When Washington, D.C., agreed to hand over billions in land and tax breaks for a new Commanders football stadium, experts thought it would long remain an outlier in sweetheart deals for sports teams.

But just months later, attention turned to Kansas, where officials in December announced plans to fund 60% of a new stadium for the NFL’s Kansas City Chiefs. The state committed to spending up to $1.8 billion — the largest-ever professional sports subsidy.

Geoffrey Propheter, who studies stadium deals as an associate professor in the School of Public Affairs at the University of Colorado Denver, thought the Commanders deal would stand out for years to come “for how ludicrous it was.”

The D.C. Council in September finalized a plan to dedicate more than $1 billion in public funds to move the Commanders some 7 miles from a suburb in Maryland to a new facility planned for the old RFK Stadium site.

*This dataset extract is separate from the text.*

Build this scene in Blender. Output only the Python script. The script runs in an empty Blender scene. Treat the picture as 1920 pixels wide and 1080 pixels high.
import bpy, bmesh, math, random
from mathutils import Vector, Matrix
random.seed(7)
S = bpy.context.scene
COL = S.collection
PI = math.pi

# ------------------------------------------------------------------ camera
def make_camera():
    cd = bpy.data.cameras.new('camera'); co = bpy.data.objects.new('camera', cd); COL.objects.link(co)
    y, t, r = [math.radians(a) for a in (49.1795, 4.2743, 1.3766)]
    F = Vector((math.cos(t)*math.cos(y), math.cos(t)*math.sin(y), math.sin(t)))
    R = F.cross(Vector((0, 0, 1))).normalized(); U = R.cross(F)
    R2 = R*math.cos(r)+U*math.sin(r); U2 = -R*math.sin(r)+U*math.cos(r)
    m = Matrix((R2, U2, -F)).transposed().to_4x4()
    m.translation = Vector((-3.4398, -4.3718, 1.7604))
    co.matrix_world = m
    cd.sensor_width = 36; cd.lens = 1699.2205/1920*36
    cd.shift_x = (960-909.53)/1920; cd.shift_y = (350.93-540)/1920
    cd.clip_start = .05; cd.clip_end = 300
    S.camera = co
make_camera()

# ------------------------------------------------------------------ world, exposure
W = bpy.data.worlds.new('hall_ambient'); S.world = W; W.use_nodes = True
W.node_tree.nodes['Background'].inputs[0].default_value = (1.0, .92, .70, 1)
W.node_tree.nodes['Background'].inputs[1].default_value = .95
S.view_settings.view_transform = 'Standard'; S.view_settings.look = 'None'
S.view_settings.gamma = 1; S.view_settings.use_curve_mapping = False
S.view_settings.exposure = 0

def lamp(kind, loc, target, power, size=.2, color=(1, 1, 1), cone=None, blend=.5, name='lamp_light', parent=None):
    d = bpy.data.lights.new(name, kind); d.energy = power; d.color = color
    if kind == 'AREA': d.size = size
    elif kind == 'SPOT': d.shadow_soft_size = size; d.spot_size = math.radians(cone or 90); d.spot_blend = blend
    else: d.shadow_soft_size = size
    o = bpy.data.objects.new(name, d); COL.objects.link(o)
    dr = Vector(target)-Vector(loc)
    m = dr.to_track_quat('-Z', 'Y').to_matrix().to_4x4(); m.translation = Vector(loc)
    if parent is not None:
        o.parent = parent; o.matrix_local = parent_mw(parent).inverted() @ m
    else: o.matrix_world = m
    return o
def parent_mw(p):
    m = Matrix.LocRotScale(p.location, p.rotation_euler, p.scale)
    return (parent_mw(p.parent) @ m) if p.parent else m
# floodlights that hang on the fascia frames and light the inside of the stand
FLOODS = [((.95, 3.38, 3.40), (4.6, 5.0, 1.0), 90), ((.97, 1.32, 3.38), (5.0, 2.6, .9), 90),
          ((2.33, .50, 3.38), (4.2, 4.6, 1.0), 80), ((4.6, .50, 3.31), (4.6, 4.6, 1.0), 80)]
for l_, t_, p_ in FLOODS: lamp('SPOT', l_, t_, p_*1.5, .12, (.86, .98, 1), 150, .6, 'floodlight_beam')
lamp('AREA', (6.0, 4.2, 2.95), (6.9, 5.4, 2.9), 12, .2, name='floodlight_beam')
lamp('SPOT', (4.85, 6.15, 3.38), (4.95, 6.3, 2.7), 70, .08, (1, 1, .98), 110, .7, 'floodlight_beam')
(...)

The city’s deal, which offers free riverfront land and exclusive development rights, means the district could forgo between $6 billion and $25 billion in revenue over time, Propheter said. By his calculations, that makes the planned Commanders stadium project the most valuable package ever awarded to a sports team. The team is primarily owned by Josh Harris, an investor with a net worth above $11 billion who also owns majority stakes in the NBA’s Philadelphia 76ers and the NHL’s New Jersey Devils.

The stadium deals in Washington and Kansas — both involving relocations within the same metropolitan area — have set separate records for taxpayer subsidies to sports teams. They serve as further evidence that public officials are uninterested in curbing giveaways to billionaire team owners, despite decades of research suggesting stadiums are a wasteful use of limited tax dollars.

And the deals could further push up the public price tag for projects in Chicago, Denver and Newark, New Jersey, all of which are discussing new or upgraded venues for NFL and NHL teams.

“Kansas lawmakers have done every NFL team and every pro-subsidy lawmaker everywhere else in the country a huge favor, because now teams can look at the Kansas deal and say, ‘Hey, what we’re asking for is not nearly as bad or as crazy or stupid as what Kansas is offering,’” Propheter said. “So now we’ve just pushed the expectation upward.”

Decades of research has found stadium subsidies are a poor investment of public dollars. Yet the median, inflation- adjusted stadium subsidy amount has ballooned over time.

The Chiefs deal is poised to surpass the $1.48 billion in inflation-adjusted dollars awarded to Montreal’s Olympic Stadium, opened in 1976, marking it as the costliest outlay ever in the U.S. and Canada, said J.C. Bradbury, a Kennesaw State University economics professor who researches stadium subsidies.

Adjusted to 2024 dollars, the median stadium subsidy for projects that opened in the 2010s was about $400 million. That increased to $605 million for projects slated to open in the 2020s. Already, 2030s-era projects have reached a median of $825 million, he said.

“There are many different ways we can measure these deals,” he said, “but by any metric, the recent Chiefs and Commanders deals are historically high.”